Wednesday, December 16, 2009

BBCFour and why I love it


Now I would continue reviewing Le restaurant but there doesn't seem to be much point now that my favourites have been dumped and those shark-eyed winking no-hopers James and JJ have survived thanks to their ruthlessly competent and increasingly contemptuous sous chef. This year's crop have been the most hopeless yet, and I can't see Raymond Blanc risking his sanity and reputation for another run next year.

So I'm going to warble the praises of BBC4 instead. It's great. In fact, I'd like the BBC board to divide my licence fee equally between BBC4 and Radios 4 and 5live. Someone else can pay for Eastenders.

This week's offerings have been a fascinating history of Russian art -in which I discovered that Peter the Great had stayed in Deptford, a French murder mystery and the utterly magnificent Wallander.

The French murder mystery is called 'The Poisoner' and tells the apparently true story of a middle aged woman torn apart by jealousy and village gossip. It's beautifully filmed in harsh grey and leached colour for the village scenes: and warm browns and reds for the Parisien scenes. Marie is a country widow who refuses the advances of her neighbour. Neighbour and best friend (who also slept with her late husband) conspire to spread the story that Marie poisoned her husband so that she could run off with her German lodger - this all takes place in 1947, so feelings about Germans run a little wild. Marie is arrested and the weasly investigating officer ain't no Morse. At the end of the first episode, she's about to go to trial, having been tricked into a confession by ber cellmate (working for M N'est-pas Morse). A campaigning young journalist has taken up her cause and she has a cute lawyer, so things may be looking up (for the journo and the lawyer anyway)
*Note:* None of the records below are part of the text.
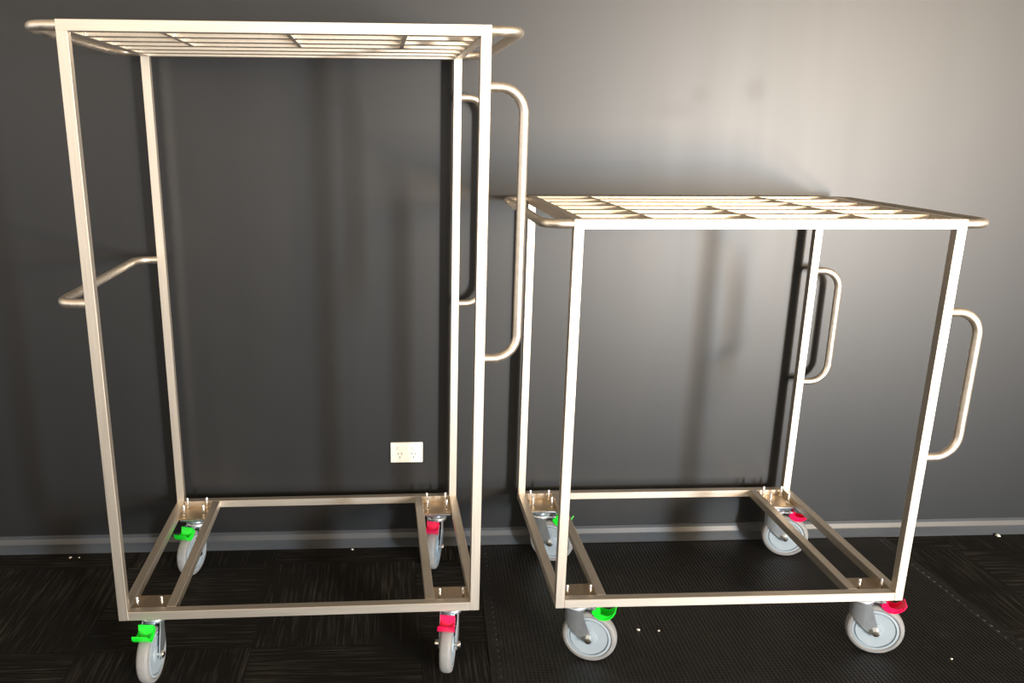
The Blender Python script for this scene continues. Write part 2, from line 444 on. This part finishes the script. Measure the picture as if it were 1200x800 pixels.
# ------------------------------------------------------------------ crumbs
def crumb(x, y, z, s, label):
    bm = bmesh.new(); bmesh.ops.create_icosphere(bm, subdivisions=2, radius=1)
    for v_ in bm.verts:
        k = 1 + random.uniform(-.25, .25)
        v_.co = Vector((v_.co.x * s * k * 1.3, v_.co.y * s * k, max(-.45, v_.co.z) * s * .8 * k))
    lo = min(v_.co.z for v_ in bm.verts)
    for v_ in bm.verts: v_.co.z -= lo
    o = obj('crumb', bm, CRUMB, None, True); o.location = (x * S, y * S, z); o.rotation_euler = (0, 0, random.uniform(0, 3))
    tag(o, label, 'crumb', 'white crumbs on the floor')
crumb(.454, -.472, MT * .9, .0045, 'larger of two white crumbs on the mat, nearer the green-pedal wheel')
crumb(.503, -.478, MT * .9, .0035, 'smaller of two white crumbs on the mat, further from the green-pedal wheel')
crumb(-1.059, -.037, 0, .0045, 'white crumb on the carpet by the wall, left of the taller trolley')
crumb(-1.034, -.037, 0, .0025, 'tiny pale speck just right of the white crumb at far left')
crumb(1.690, -.022, 0, .007, 'white flake on the carpet against the baseboard at far right')
crumb(-.261, -.022, 0, .0035, 'small pale crumb at the baseboard behind the taller trolley')
crumb(1.149, -.623, MT * .9, .0030, 'pale speck on the mat right of the red-pedal front wheel')

# ------------------------------------------------------------------ camera
c = bpy.data.cameras.new('camera'); co = link(bpy.data.objects.new('camera', c)); scn.camera = co
F = Vector((.05393824, .96061893, -.27258383)); Rr = Vector((.99849975, -.05446516, .00563885)); U = Vector((.00942954, .27247904, .96211551))
M = Matrix((Rr, U, -F)).transposed().to_4x4(); M.translation = Vector((-.15156, -2.28409, 1.18535)) * S
co.matrix_world = M
c.sensor_width = 36; c.sensor_fit = 'HORIZONTAL'; c.lens = 36 * 1002.5615 / 1200
c.shift_x = 90.8658 / 1200; c.shift_y = 32.4359 / 1200; c.clip_start = .05

# ------------------------------------------------------------------ light
def area(name, loc, size, size_y, power, col, target=None, rot=None):
    l = bpy.data.lights.new(name, 'AREA'); l.shape = 'RECTANGLE'; l.size = size; l.size_y = size_y; l.energy = power; l.color = col
    o = link(bpy.data.objects.new(name, l)); o.location = loc
    if target is not None: o.rotation_euler = (Vector(target) - Vector(loc)).to_track_quat('-Z', 'Y').to_euler()
    if rot is not None: o.rotation_euler = rot
    return o
# sunlit strip of floor by the doorway behind and right of the camera, glowing upwards
area('sunlit_doorway', (3.35 * S, -6.2 * S, .04), .50, 6.0, 3000, (1.0, .78, .56), rot=(math.pi, 0, math.radians(26)))

area('open_doorway', (4.9, -9.2, .9), .7, 1.8, 1050, (.68, .85, 1.0), target=(.9, 0, 1.0))
area('window', (4.6, -7.5, 1.8), 1.8, 1.1, 600, (1.0, .72, .43), target=(.8, 0, 1.3))
w = bpy.data.worlds.new('room_light'); scn.world = w; w.use_nodes = True
nt = w.node_tree; bg = nt.nodes['Background']
tc = nd(nt, 'ShaderNodeTexCoord'); sp = nd(nt, 'ShaderNodeSeparateXYZ'); nt.links.new(tc.outputs['Generated'], sp.inputs[0])
col = ramp(nt, sp.outputs['Z'], [(0.0, (.60, .60, .62)), (.2, (.90, .78, .60)), (.5, (.42, .33, .23)), (1, (.14, .11, .08))])
nt.links.new(col, bg.inputs['Color']); bg.inputs['Strength'].default_value = 2.15

vs = scn.view_settings
scn.display_settings.display_device = 'sRGB'
vs.view_transform = 'Standard'; vs.look = 'None'; vs.gamma = 1; vs.exposure = 0; vs.use_curve_mapping = False
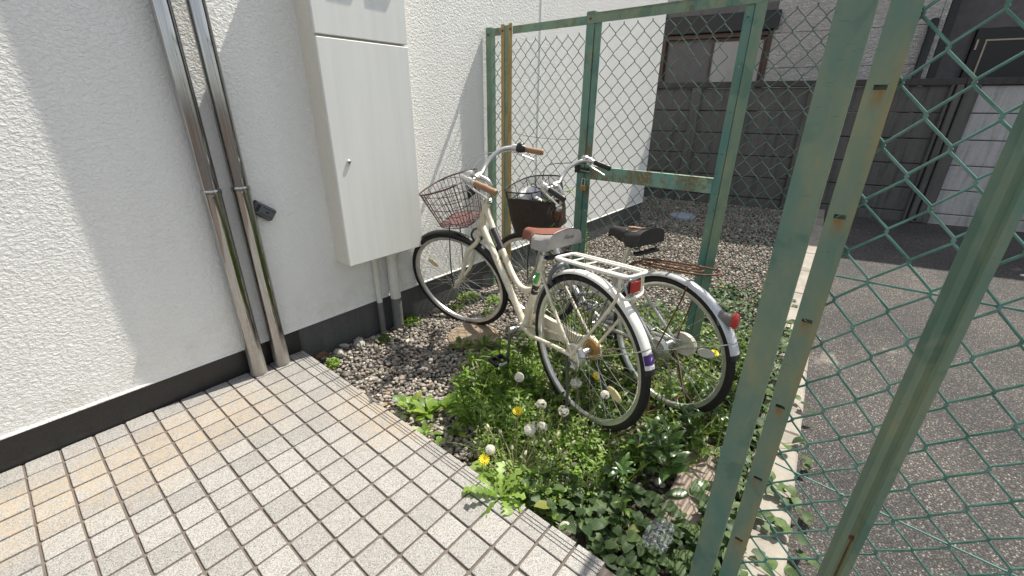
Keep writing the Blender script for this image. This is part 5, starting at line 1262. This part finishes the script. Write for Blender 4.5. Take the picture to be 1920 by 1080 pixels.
def seed_head(q, c, r, seed):
    rg = np.random.default_rng(seed); n = 150; k = np.arange(n) + .5; ph = np.arccos(1 - 2 * k / n); th = np.pi * (1 + 5 ** .5) * k + rg.uniform(0, 6)
    D = np.stack([np.cos(th) * np.sin(ph), np.sin(th) * np.sin(ph), np.cos(ph)], 1); D = D[D[:, 2] > -.86]
    miss = rg.choice([.03, .08, .2, .45]); gone = unit(rg.normal(0, 1, 3))
    for d in D:
        if rg.random() < (.9 if miss > .3 and d @ gone > .25 else miss): continue
        a = unit(np.cross(d, (0.3, .5, .8))); b_ = np.cross(d, a); r1 = r * rg.uniform(.80, .96); e = V3(c) + d * r1; w_ = .00035
        v = [V3(c) + d * .004 + a * w_, V3(c) + d * .004 - a * w_, e]; f = [(0, 1, 2)]
        for m_ in range(6):
            an = m_ * math.pi / 3 + rg.uniform(-.2, .2); tip = e + (a * math.cos(an) + b_ * math.sin(an)) * r * .30 + d * r * .13; tw_ = (a * -math.sin(an) + b_ * math.cos(an)) * .0011
            o = len(v); v += [e - tw_ * .7, e + tw_ * .7, tip + tw_ * .9, tip - tw_ * .9]; f.append((o, o + 1, o + 2, o + 3))
        q.add(v, f)
def flower(t, c, d, r=.022):
    q = MB(); d = unit(d); a = unit(np.cross(d, (.2, .9, .1))); b_ = np.cross(d, a)
    for ring, (n, rr, el) in enumerate(((16, 1.0, .15), (14, .8, .45), (10, .55, .8), (7, .32, 1.1))):
        for k in range(n):
            an = 2 * math.pi * (k + ring * .5) / n; dr = a * math.cos(an) + b_ * math.sin(an); tp = V3(c) + (dr * math.cos(el) + d * math.sin(el)) * r * rr; sd_ = (a * -math.sin(an) + b_ * math.cos(an)) * r * .11
            q.add([V3(c) - sd_ * .6, V3(c) + sd_ * .6, tp + sd_, tp - sd_], [(0, 1, 2, 3)])
    fl = q.build('flower', 'yellow', t, False); q = MB(); q.lathe([(.0015, -.012), (.005, -.008), (.006, -.001), (.004, .001)], c, d, 8); q.build('calyx', 'stem', fl)
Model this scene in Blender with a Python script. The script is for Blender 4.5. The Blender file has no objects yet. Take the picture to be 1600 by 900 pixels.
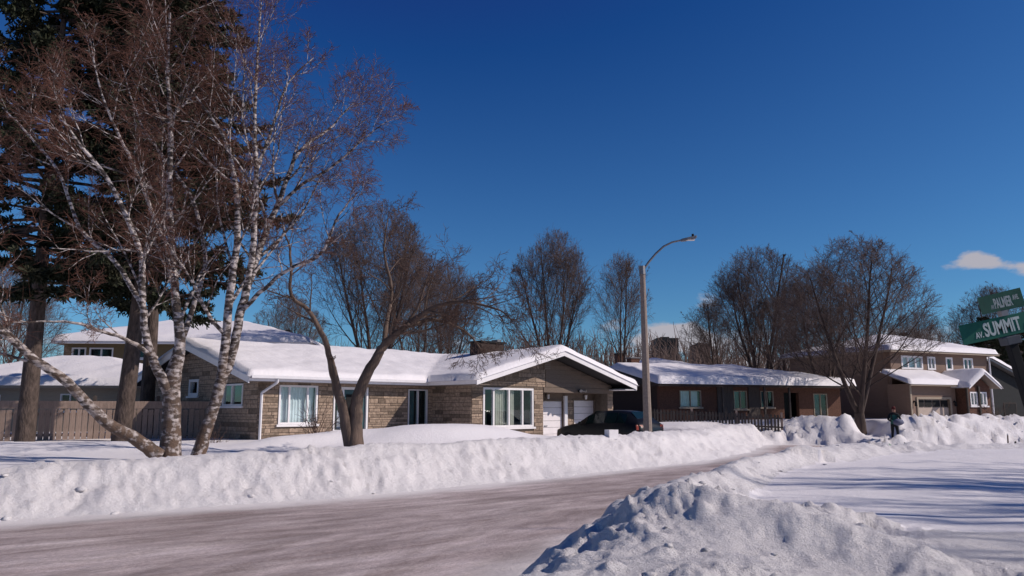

Watching Wallander in Swedish is hard work. You can't help but see names from the IKEA catalogue all over the place. So they'll talk about a murder in Malmo and you'll wonder what if it was a problem with the assembly instructions. And blood! Everywhere! Not to mention scenery, snow, wind and a lead character who always appears to be on the brink of a breakdown, aided by his equally glum daughter and her on-off boyfriend. Wallander takes us on a tour of Sweden's darker side, and we discover that it's just like home, only colder.